Quote exactly, and only, the lines of the material below from the line with "Write part 3" through the line with "k.build('lattice', 'trim', v_)".

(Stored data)
start
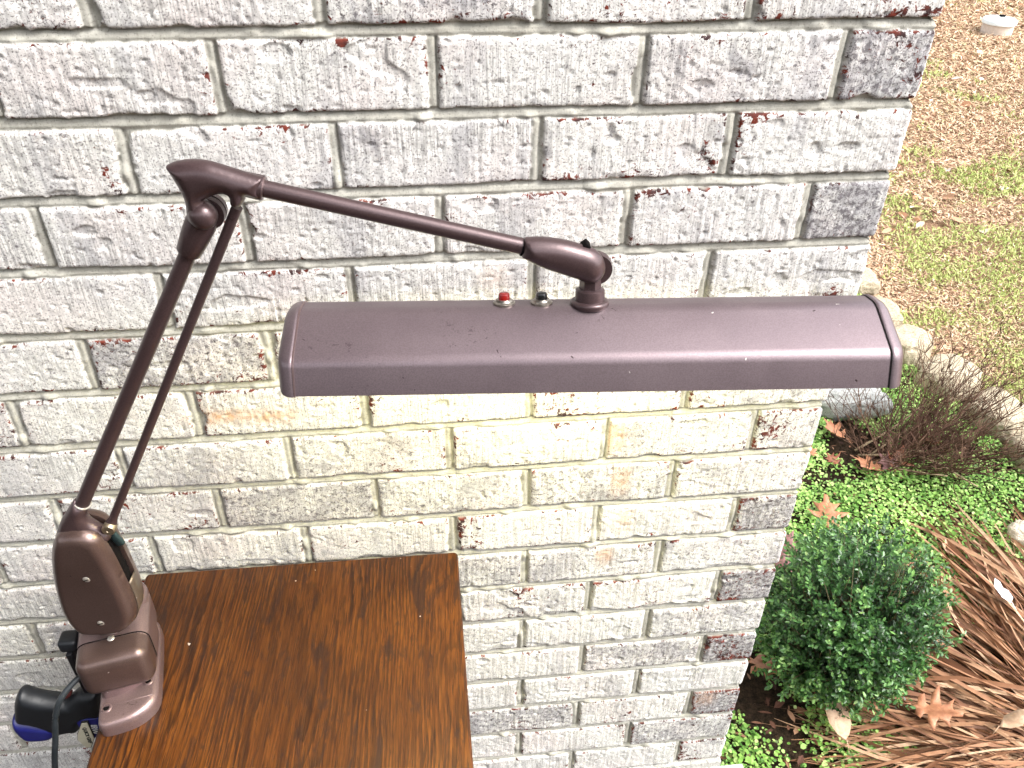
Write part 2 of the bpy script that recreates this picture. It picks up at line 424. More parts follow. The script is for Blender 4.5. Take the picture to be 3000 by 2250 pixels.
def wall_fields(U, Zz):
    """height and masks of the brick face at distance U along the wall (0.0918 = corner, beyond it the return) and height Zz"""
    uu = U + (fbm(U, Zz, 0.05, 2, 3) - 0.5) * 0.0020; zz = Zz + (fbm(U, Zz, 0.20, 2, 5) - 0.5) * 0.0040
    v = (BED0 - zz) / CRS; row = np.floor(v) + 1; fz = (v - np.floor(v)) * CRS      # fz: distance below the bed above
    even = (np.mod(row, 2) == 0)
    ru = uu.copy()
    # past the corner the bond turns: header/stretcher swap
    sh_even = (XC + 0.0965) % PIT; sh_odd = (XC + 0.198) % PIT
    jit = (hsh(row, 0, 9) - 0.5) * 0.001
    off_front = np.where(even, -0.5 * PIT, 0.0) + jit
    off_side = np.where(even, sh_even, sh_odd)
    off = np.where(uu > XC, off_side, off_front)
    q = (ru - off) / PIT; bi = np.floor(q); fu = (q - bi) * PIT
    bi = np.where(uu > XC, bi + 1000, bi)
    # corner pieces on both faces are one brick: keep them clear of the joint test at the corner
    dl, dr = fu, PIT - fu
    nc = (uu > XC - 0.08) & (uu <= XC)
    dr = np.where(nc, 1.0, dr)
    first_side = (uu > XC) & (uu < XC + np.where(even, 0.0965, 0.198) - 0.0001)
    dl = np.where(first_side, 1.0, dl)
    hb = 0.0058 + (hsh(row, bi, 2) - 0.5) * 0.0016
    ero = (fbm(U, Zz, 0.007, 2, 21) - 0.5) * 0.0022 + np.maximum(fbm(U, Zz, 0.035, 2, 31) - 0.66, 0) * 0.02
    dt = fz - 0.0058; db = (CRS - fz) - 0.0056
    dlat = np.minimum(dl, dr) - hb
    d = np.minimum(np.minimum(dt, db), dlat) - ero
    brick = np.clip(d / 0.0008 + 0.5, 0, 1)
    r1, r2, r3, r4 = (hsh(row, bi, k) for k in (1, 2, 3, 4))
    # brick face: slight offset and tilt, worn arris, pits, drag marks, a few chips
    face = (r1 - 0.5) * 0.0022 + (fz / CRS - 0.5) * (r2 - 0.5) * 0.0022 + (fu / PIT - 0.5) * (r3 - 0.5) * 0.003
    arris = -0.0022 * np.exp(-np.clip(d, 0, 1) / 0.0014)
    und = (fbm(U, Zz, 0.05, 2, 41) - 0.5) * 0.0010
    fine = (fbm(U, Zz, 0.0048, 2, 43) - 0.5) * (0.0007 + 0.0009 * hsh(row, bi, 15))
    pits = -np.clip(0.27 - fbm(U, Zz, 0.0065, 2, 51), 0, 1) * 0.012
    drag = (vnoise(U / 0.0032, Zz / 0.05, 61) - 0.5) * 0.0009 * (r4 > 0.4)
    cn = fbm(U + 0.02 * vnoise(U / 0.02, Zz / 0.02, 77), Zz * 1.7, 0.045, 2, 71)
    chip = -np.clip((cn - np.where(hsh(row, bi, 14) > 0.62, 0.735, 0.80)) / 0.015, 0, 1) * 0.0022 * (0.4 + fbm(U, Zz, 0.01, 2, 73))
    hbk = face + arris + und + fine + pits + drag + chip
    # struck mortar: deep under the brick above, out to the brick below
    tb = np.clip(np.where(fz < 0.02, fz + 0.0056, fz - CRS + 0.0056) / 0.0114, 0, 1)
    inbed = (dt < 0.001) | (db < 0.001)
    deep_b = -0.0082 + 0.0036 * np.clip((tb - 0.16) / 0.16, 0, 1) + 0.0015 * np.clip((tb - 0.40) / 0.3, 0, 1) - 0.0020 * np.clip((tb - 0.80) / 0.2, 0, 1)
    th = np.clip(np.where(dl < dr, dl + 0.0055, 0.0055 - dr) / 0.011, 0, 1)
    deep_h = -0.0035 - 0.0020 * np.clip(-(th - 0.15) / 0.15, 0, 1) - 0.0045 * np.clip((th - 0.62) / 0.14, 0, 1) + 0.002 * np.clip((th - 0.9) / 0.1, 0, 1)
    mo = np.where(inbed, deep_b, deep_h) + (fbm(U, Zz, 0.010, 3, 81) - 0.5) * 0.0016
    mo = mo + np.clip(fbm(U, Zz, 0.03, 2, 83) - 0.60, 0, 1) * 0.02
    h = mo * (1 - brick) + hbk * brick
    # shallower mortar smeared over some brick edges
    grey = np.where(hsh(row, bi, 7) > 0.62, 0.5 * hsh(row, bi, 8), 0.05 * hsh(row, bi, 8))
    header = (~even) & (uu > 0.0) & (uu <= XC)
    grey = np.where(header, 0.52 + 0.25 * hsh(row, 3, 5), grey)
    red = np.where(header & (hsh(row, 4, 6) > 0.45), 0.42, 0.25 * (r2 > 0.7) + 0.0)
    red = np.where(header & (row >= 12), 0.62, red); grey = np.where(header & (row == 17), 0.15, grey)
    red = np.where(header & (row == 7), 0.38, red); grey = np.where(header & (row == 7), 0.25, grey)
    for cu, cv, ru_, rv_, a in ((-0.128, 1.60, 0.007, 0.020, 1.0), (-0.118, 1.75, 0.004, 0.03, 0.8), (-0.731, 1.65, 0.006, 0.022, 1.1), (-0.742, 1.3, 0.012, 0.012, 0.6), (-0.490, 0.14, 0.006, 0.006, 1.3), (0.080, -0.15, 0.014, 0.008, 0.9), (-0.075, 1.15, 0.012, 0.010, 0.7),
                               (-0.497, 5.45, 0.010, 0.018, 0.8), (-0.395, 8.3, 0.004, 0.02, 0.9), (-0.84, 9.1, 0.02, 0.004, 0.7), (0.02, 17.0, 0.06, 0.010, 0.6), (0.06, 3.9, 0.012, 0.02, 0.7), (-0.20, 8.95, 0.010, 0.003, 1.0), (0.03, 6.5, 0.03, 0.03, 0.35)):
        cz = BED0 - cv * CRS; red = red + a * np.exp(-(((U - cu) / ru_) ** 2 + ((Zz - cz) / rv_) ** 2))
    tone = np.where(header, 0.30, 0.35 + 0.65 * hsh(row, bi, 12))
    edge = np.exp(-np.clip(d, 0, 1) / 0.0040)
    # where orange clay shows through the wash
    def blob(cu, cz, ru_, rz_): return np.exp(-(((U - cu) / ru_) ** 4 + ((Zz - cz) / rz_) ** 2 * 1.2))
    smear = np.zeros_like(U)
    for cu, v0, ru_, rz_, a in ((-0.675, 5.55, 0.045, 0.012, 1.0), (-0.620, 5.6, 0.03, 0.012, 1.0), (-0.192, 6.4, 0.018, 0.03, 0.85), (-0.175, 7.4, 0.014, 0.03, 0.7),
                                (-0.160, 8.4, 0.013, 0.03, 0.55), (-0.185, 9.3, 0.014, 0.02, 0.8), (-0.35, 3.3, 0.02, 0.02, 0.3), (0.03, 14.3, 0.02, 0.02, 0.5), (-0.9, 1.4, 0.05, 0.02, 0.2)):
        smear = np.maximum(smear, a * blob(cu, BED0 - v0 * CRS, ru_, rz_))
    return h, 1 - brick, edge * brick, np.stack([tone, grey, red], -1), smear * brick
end
start
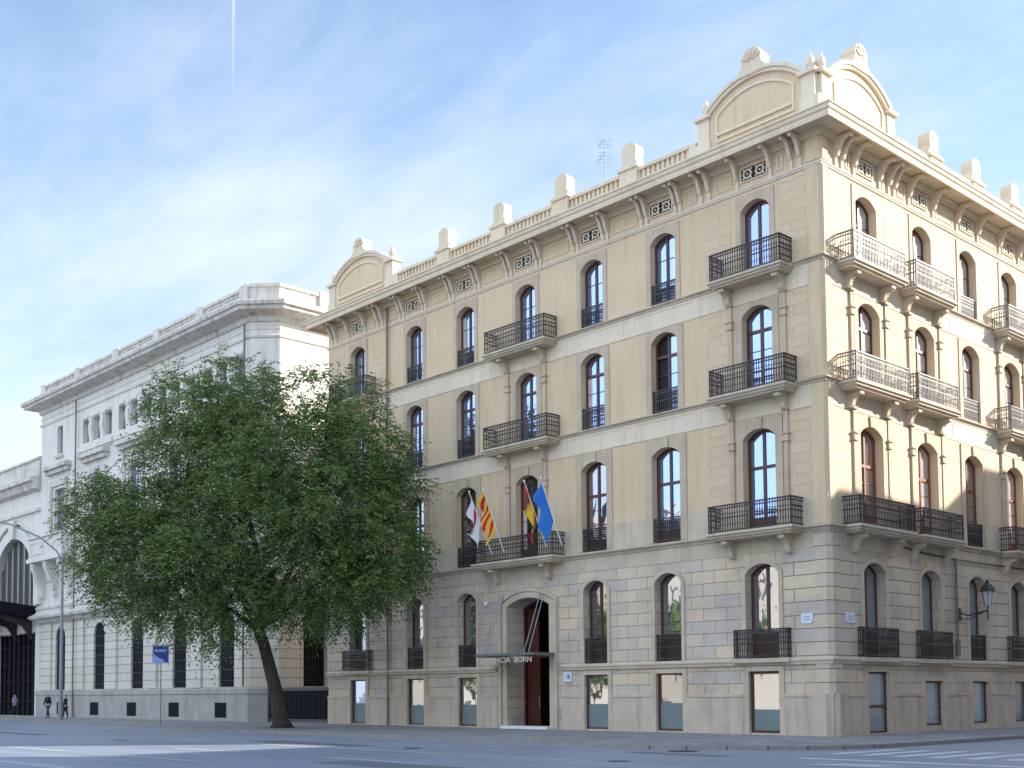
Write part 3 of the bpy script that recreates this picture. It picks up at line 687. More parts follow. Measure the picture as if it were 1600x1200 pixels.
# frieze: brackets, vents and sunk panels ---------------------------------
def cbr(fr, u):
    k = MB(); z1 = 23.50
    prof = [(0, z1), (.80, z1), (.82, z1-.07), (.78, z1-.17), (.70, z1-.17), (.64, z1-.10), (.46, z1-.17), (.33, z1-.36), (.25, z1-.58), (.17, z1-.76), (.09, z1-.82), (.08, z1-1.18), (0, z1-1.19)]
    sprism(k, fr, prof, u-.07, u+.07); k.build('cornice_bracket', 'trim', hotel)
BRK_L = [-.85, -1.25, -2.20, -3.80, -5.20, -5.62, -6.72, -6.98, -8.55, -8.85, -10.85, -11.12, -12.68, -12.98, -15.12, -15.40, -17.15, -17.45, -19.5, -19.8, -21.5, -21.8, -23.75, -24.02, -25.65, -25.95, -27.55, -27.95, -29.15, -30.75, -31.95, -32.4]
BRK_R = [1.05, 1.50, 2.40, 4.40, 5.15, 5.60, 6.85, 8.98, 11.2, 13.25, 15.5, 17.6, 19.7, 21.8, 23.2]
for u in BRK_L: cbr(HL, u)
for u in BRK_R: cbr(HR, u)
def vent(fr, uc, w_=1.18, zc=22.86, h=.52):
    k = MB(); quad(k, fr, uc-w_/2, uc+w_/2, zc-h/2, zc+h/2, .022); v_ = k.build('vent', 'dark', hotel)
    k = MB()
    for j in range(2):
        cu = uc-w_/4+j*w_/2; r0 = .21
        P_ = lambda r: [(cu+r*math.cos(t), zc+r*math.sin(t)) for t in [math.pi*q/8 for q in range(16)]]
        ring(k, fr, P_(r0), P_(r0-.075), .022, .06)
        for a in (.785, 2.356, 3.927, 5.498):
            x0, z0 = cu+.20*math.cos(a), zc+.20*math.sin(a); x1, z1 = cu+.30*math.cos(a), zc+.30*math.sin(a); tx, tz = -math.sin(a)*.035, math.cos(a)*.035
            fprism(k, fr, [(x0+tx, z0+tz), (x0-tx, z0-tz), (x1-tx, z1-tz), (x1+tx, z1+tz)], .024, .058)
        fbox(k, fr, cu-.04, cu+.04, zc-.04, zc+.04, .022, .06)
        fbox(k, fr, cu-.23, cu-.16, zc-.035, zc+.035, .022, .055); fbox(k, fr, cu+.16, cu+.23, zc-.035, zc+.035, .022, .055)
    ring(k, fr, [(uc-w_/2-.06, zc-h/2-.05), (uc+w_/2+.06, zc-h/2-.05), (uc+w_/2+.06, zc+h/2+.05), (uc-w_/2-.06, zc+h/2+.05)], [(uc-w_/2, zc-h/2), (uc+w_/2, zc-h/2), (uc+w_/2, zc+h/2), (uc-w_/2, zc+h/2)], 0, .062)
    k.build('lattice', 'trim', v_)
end
▸ Problem solution
Write part 3 of the bpy script that recreates this picture. It picks up at line 687. More parts follow. Measure the picture as if it were 1600x1200 pixels.
# frieze: brackets, vents and sunk panels ---------------------------------
def cbr(fr, u):
    k = MB(); z1 = 23.50
    prof = [(0, z1), (.80, z1), (.82, z1-.07), (.78, z1-.17), (.70, z1-.17), (.64, z1-.10), (.46, z1-.17), (.33, z1-.36), (.25, z1-.58), (.17, z1-.76), (.09, z1-.82), (.08, z1-1.18), (0, z1-1.19)]
    sprism(k, fr, prof, u-.07, u+.07); k.build('cornice_bracket', 'trim', hotel)
BRK_L = [-.85, -1.25, -2.20, -3.80, -5.20, -5.62, -6.72, -6.98, -8.55, -8.85, -10.85, -11.12, -12.68, -12.98, -15.12, -15.40, -17.15, -17.45, -19.5, -19.8, -21.5, -21.8, -23.75, -24.02, -25.65, -25.95, -27.55, -27.95, -29.15, -30.75, -31.95, -32.4]
BRK_R = [1.05, 1.50, 2.40, 4.40, 5.15, 5.60, 6.85, 8.98, 11.2, 13.25, 15.5, 17.6, 19.7, 21.8, 23.2]
for u in BRK_L: cbr(HL, u)
for u in BRK_R: cbr(HR, u)
def vent(fr, uc, w_=1.18, zc=22.86, h=.52):
    k = MB(); quad(k, fr, uc-w_/2, uc+w_/2, zc-h/2, zc+h/2, .022); v_ = k.build('vent', 'dark', hotel)
    k = MB()
    for j in range(2):
        cu = uc-w_/4+j*w_/2; r0 = .21
        P_ = lambda r: [(cu+r*math.cos(t), zc+r*math.sin(t)) for t in [math.pi*q/8 for q in range(16)]]
        ring(k, fr, P_(r0), P_(r0-.075), .022, .06)
        for a in (.785, 2.356, 3.927, 5.498):
            x0, z0 = cu+.20*math.cos(a), zc+.20*math.sin(a); x1, z1 = cu+.30*math.cos(a), zc+.30*math.sin(a); tx, tz = -math.sin(a)*.035, math.cos(a)*.035
            fprism(k, fr, [(x0+tx, z0+tz), (x0-tx, z0-tz), (x1-tx, z1-tz), (x1+tx, z1+tz)], .024, .058)
        fbox(k, fr, cu-.04, cu+.04, zc-.04, zc+.04, .022, .06)
        fbox(k, fr, cu-.23, cu-.16, zc-.035, zc+.035, .022, .055); fbox(k, fr, cu+.16, cu+.23, zc-.035, zc+.035, .022, .055)
    ring(k, fr, [(uc-w_/2-.06, zc-h/2-.05), (uc+w_/2+.06, zc-h/2-.05), (uc+w_/2+.06, zc+h/2+.05), (uc-w_/2-.06, zc+h/2+.05)], [(uc-w_/2, zc-h/2), (uc+w_/2, zc-h/2), (uc+w_/2, zc+h/2), (uc-w_/2, zc+h/2)], 0, .062)
    k.build('lattice', 'trim', v_)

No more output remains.